Question

If light waves of wavelengths \(\lambda\) and \(\lambda/3\) are incident on the surface of a material, photoelectrons are emitted with maximum kinetic energy E and 4E respectively, then the work function of the material is

• A. \(\frac{3hc}{4\lambda}\)
• B. \(\frac{hc}{3\lambda}\)
• C. \(\frac{hc}{\lambda}\)
• D. \(\frac{hc}{2\lambda}\)
• E. \(\frac{2hc}{\lambda}\)

Hint:

When two sets of data for photoelectric effect are given, subtract the equations to eliminate the unknown kinetic energy and solve for work function.

Answer 1

The Correct Option is B

Step 1: Understanding the Concept:
Using Einstein's photoelectric equation: \(E_k = \frac{hc}{\lambda} - \phi\).

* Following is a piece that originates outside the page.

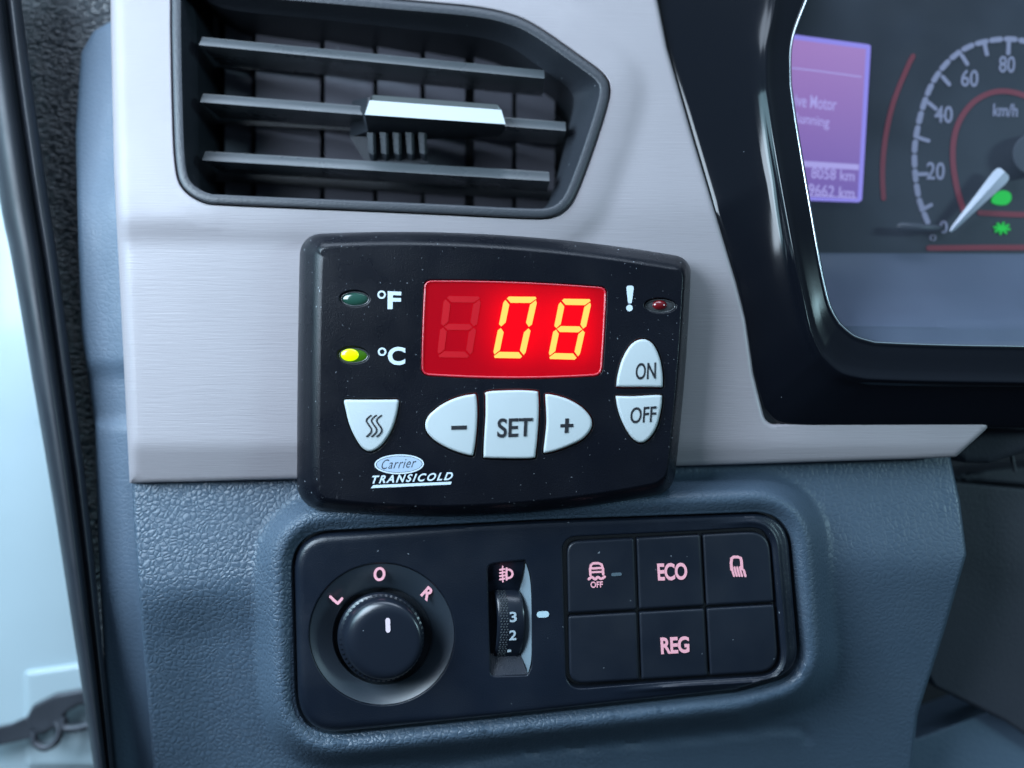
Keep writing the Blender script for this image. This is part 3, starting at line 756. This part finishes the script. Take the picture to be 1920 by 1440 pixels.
for k in range(30):
    a = math.radians(-64+128*k/29); yy = 1168+62*math.sin(a)/math.sin(math.radians(68)); bul = (math.cos(a)-.37)/.63; dd = PD-22+30*bul
    for j in range(3):
        x = 933+7*bul+j*5.4+(2.7 if k % 2 else 0)*.6; hy = 1.4*math.cos(a)+.3
        q0 = [(x-1.9, yy-hy, dd-.5), (x+1.9, yy-hy, dd-.5), (x+1.9, yy+hy, dd-.5), (x-1.9, yy+hy, dd-.5)]
        q1 = [(x-.8, yy-hy*.4, dd+1.6), (x+.8, yy-hy*.4, dd+1.6), (x+.8, yy+hy*.4, dd+1.6), (x-.8, yy+hy*.4, dd+1.6)]
        b.loft([q0, q1], cap1=True)
b.build('wheel_knurl', M['slat'], wh)
b = B(); text(b, '3', [(955, 1147.5), (968.5, 1147), (969.5, 1166), (956, 1167)], PD+9, 1, bold=.02); text(b, '2', [(955, 1182), (969, 1181.5), (968, 1200), (954.5, 1201)], PD+7.2, 1, bold=.02); text(b, '1', [(952, 1213.5), (960, 1213), (958, 1222), (951, 1223)], PD-8, 1, bold=.01)
b.build('wheel_numerals', M['greyprint'], wh)
b = B(); ribbon(b, [(1012, 1152.5), (1017, 1152.2), (1024, 1151.7)], 11.5, PD+1, 1); b.build('index_mark', mat('pale_index_print', (.50, .66, .72), .5), swp)
b = B(); I = PD-5
ribbon(b, ell(953, 1076, 8, 8, 24)[-7:]+ell(953, 1076, 8, 8, 24)[:8], 4, I+6, 1.2)
ribbon(b, [(950, 1066), (949.5, 1076), (950, 1087)], 4, I+6.1, 1.2)
for yy in (1067, 1073, 1079, 1085): ribbon(b, [(937.5, yy+1.5), (941, yy+.8), (946, yy)], 3.2, I+6.2, 1.2)
ribbon(b, [(942.5, 1062), (942, 1075), (943, 1091)], 2.6, I+6.3, 1.2)
b.build('headlight_symbol', M['pink'], swp)
# keys
KQ = [(1061, 1012), (1444, 992), (1463, 1262), (1066, 1286)]
us = [0, .338, .662, 1]; vs = [0, .512, 1]
g = .0065; gh = .010
for r in range(2):
    for c in range(3):
        u0 = us[c]+(g if c else .004); u1 = us[c+1]-(g*.6 if c < 2 else .006); v0 = vs[r]+(gh if r else .012); v1 = vs[r+1]-(gh*.7 if r == 0 else .012)
        cr = [5, 5, 5, 5]
        if (r, c) == (0, 0): cr[0] = 24
        if (r, c) == (0, 2): cr[1] = 40
        if (r, c) == (1, 2): cr[2] = 42
        if (r, c) == (1, 0): cr[3] = 28
        pq = [(*quadmap(KQ, u0, v0), cr[0]), (*quadmap(KQ, u1, v0), cr[1]), (*quadmap(KQ, u1, v1), cr[2]), (*quadmap(KQ, u0, v1), cr[3])]
        lab = {(0, 0): 'black key with pink skidding car symbol', (0, 1): 'black key reading ECO', (0, 2): 'black key with pink exhaust symbol',
               (1, 0): 'blank black key at the lower left', (1, 1): 'black key reading REG', (1, 2): 'blank black key at the lower right'}[(r, c)]
        k = button(fillet(pq, 7), 'key', h=2, bev=5, par=swp, m='keys', cd=PD-2, dome=1.0, label=lab)
        kd = PD+1.0
        bb = B()
        if (r, c) == (0, 1): text(bb, 'ECO', [(1232, 1056.5), (1288, 1055), (1289, 1087), (1234, 1089)], kd, 1.2, bold=.03, space=.95); bb.build('eco_lettering', M['pink'], k)
        elif (r, c) == (1, 1): text(bb, 'REG', [(1238, 1195.5), (1292, 1193), (1293, 1224), (1240, 1227)], kd, 1.2, bold=.03, space=.95); bb.build('reg_lettering', M['pink'], k)
        elif (r, c) == (0, 2):
            ribbon(bb, [(1372, 1068), (1371, 1056), (1372, 1047), (1376, 1044.5), (1384, 1044.5), (1389, 1046.5), (1390.5, 1054), (1391, 1066)], 5.2, kd, 1.2)
            for j in range(4): ribbon(bb, spline([(1372.5+j*5, 1064), (1374+j*5, 1072), (1376.5+j*5, 1080)], n=3), 3.8, kd+.1, 1.2)
            ribbon(bb, [(1391, 1066), (1395, 1070), (1397.5, 1080)], 4.4, kd+.2, 1.2)
            bb.build('exhaust_symbol', M['pink'], k)
        elif (r, c) == (0, 0):
            ribbon(bb, [(1107, 1078), (1106.5, 1068), (1108, 1060), (1112, 1056.5), (1122, 1056), (1128, 1058.5), (1130.5, 1066), (1131, 1077)], 4.6, kd, 1.2)
            ribbon(bb, [(1108, 1066), (1118, 1065.5), (1129, 1065)], 4, kd+.1, 1.2)
            ribbon(bb, [(1110, 1073), (1118, 1072.7), (1128, 1072.3)], 3.6, kd+.1, 1.2)
            ribbon(bb, spline([(1104, 1086), (1110, 1082), (1116, 1086.5), (1121, 1082), (1127, 1085.5), (1134, 1081.5)], n=3), 4.6, kd+.2, 1.2)
            text(bb, 'OFF', [(1107, 1091), (1130.5, 1090), (1130.5, 1101.5), (1108, 1102.5)], kd, 1.2, bold=.02)
            bb.build('skid_symbol', M['pink'], k)
            b2 = B(); ribbon(b2, [(1149, 1077.5), (1156, 1077), (1163, 1076.6)], 6, kd, 1.2); b2.build('key_lamp', M['dimlamp'], k)

# ============================================================ instrument cluster surround
sur = thing('cluster_surround', 'glossy black curved surround framing the instrument dials', 'dial surround', 1500, 500, 20)
def pl(pts, n): 
    q = np.array(spline(pts, n=8)); L = np.r_[0, np.cumsum(np.linalg.norm(np.diff(q, axis=0), axis=1))]
    t_ = np.linspace(0, L[-1], n); return np.stack([np.interp(t_, L, q[:, 0]), np.interp(t_, L, q[:, 1])], 1)
n = 140
def byframe(pts, marks):
    """resample so that the given point indexes line up between the rails"""
    q = []; idx = marks
    for a, c in zip(idx[:-1], idx[1:]):
        seg = pl(pts[a:c+1], n//(len(idx)-1)+1); q.append(seg if c == idx[-1] else seg[:-1])
    return np.vstack(q)
outer = [(1222, -90), (1232, 0), (1250, 90), (1296, 250), (1338, 390), (1380, 532), (1397, 620), (1411, 705), (1430, 765), (1462, 795), (1510, 803), (1640, 803), (1780, 803), (1900, 803), (2060, 803)]
ridge = [(1462, -90), (1452, 10), (1438, 90), (1437, 160), (1455, 285), (1490, 480), (1507, 565), (1521, 625), (1540, 668), (1576, 699), (1625, 711), (1700, 714), (1800, 716), (1920, 718), (2060, 722)]
inner = [(1550, -90), (1512, 0), (1484, 80), (1482, 160), (1496, 255), (1531, 460), (1543, 525), (1556, 575), (1574, 607), (1602, 630), (1640, 642), (1700, 645), (1800, 648), (1920, 650), (2060, 654)]
mk = [0, 3, 5, 8, 10, 14]
A_, R2, I_ = (byframe(p, mk) for p in (outer, ridge, inner))
def mixp(a, c, u): return a*(1-u)+c*u
RD, ID = 50, 40
Od = np.array([min(-6, 0)+htrim(np.array([min(p[0], 1230)]), np.array([p[1]]))[0]*.9 for p in A_])
Od = np.array([-.24*max(0, 395-p[1])-8 for p in A_])
Rv = np.array([RD-.24*float(soft(395-p[1], 40)) for p in R2])
rows = []
rows.append([(p[0], p[1], d_-50) for p, d_ in zip(A_, Od)])
for u, bump_ in ((0, 0), (.02, 2), (.07, 2.5), (.2, 2), (.4, 0), (.6, -2), (.78, -2), (.90, -1)):
    rows.append([(q[0], q[1], d_*(1-u)+r_*u+bump_) for q, d_, r_ in zip(mixp(A_, R2, u), Od, Rv)])
for u, dd in ((.93, RD-.5), (.955, RD+1.6), (.975, RD+4), (.99, RD+5.4), (1.0, RD+6)): rows.append([(q[0], q[1], dd-RD+r_) for q, r_ in zip(mixp(A_, R2, u), Rv)])
for u, dd in ((.04, RD+5.2), (.09, RD+2.5), (.14, RD-.5), (.3, RD-5), (.6, RD-8), (.86, RD-12), (.93, RD-13), (.97, RD-12), (1, RD-14)): rows.append([(q[0], q[1], dd-RD+r_) for q, r_ in zip(mixp(R2, I_, u), Rv)])
cI = np.array([1760, 300.])
b = B(); b.loft(rows, closed=False); b.build('gloss_frame', M['gloss'], sur, ang=70)
# thin bright lip at the opening
b = B(); tube(b, [(x, y, r_-13) for (x, y), r_ in zip(I_, Rv)], 1.7, 8, caps=False); b.build('chrome_lip', M['bright'], sur, ang=80)
# well walls
b = B()
Wn = [(q[0]+ (14 if q[0] < 1600 else 0), q[1]-(8 if q[1] > 600 else 0)) for q in I_]
b.loft([[(x, y, r_-14) for (x, y), r_ in zip(I_, Rv)], [(x+3, y-2, r_-40) for (x, y), r_ in zip(I_, Rv)], [(x, y, -330, r_-40) for (x, y), r_ in zip(I_, Rv)]], closed=False)
b.build('well_wall', M['gauge'], sur, ang=60)

# ============================================================ instrument cluster
clu = thing('instrument_cluster', 'instrument dials with violet screen and speedometer needle near zero', 'instrument cluster', 1760, 300, -180)
GD = -190
b = B(); sheet(b, [(1380, -120), (2120, -120), (2120, 478), (1380, 474)], const(GD), grid=60, bev=0, wall=8); b.build('dial_face', M['gauge'], clu)
b = B()
lp = [[(x, 474+(x-1440)*.004, GD+1) for x in range(1420, 2140, 30)], [(x, 482+(x-1440)*.004, GD+4) for x in range(1420, 2140, 30)], [(x, 540, GD+60) for x in range(1420, 2140, 30)], [(x, 597, GD+150) for x in range(1420, 2140, 30)], [(x, 611+(x-1560)*.012, GD+172) for x in range(1420, 2140, 30)], [(x, 617+(x-1560)*.012, GD+172) for x in range(1420, 2140, 30)], [(x, 640, GD+178) for x in range(1420, 2140, 30)], [(x, 670, GD+182) for x in range(1420, 2140, 30)]]
b.loft(lp, closed=False); b.build('lower_ledge', M['ledge'], clu, ang=50)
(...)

Step 2: Detailed Explanation:
For wavelength \(\lambda\), \(E = \frac{hc}{\lambda} - \phi\) (1)
For wavelength \(\lambda/3\), \(4E = \frac{hc}{\lambda/3} - \phi = \frac{3hc}{\lambda} - \phi\) (2)
Subtract (1) from (2): \(3E = \frac{2hc}{\lambda} \Rightarrow E = \frac{2hc}{3\lambda}\).
Substitute \(E\) in (1): \(\frac{2hc}{3\lambda} = \frac{hc}{\lambda} - \phi \Rightarrow \phi = \frac{hc}{\lambda} - \frac{2hc}{3\lambda} = \frac{hc}{3\lambda}\).

Step 3: Final Answer:
The work function is \(\frac{hc}{3\lambda}\).